Ditambahkan Neng, harta bersama kalau tidak diperjanjikan pemisahan harta sebelum perkawinan, semua harta akan menyatu. Berbeda, dengan harta bawaan yang diperoleh masing-masing sebelum perkawinan, seperti warisan, wasiat, hibah baik sebelum maupun sesudah pernikahan. “Harta bersama merupakan usaha yang diperoleh suami atau istri atau keduanya selama perkawinan,” katanya.          

Ike Farida memohon pengujian Pasal 21 ayat (1) dan ayat (3), Pasal 36 ayat (1) UUPA berkaitan dengan syarat kepemilikan Hak Milik dan HGB yang hanya boleh dimiliki WNI, serta Pasal 29 ayat (1) dan (4) dan Pasal 35 ayat (1) UU Perkawinan terkait perjanjian perkawinan dan harta bersama. Penyebabnya, WNI yang menikah dengan WNA tak bisa memiliki rumah berstatus HM atau HGB karena terbentur aturan Perjanjian Perkawinan dan Harta Bersama.

Pasal 21 ayat (3) UUPA memberi hak kepada WNA mendapat HM karena warisan atau percampuran harta karena perkawinan. Namun WNI mempunyai HM (dalam perkawinan campuran) “sejak diperolehnya hak” itu. Selanjutnya, HM itu harus dilepaskan (dijual kembali) dalam waktu satu tahun sejak diperolehnya HM itu.

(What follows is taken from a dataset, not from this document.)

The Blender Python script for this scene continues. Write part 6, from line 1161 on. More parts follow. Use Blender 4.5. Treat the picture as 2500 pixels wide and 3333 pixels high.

Pemohon menganggap siapapun WNI yang menikahi WNA selama mereka tidak punya perjanjian pemisahan harta, tidak akan pernah bisa memiliki rumah berstatus HM atau HGB. Kalaupun ada WNI kawin campur memiliki perjanjian pemisahan harta,  ia tetap tidak bisa membeli rumah karena ada kewajiban melepaskan hak tersebut dalam setahun.

Menurut pemohon, pasal-pasal dianggap diskriminasi dan menimbulkan ketidakpastian hukum. Karena itu, pemohon meminta penafsiran pasal-pasal itu. Dan kini, upayanya mendapat dukungan dari Pemerintah.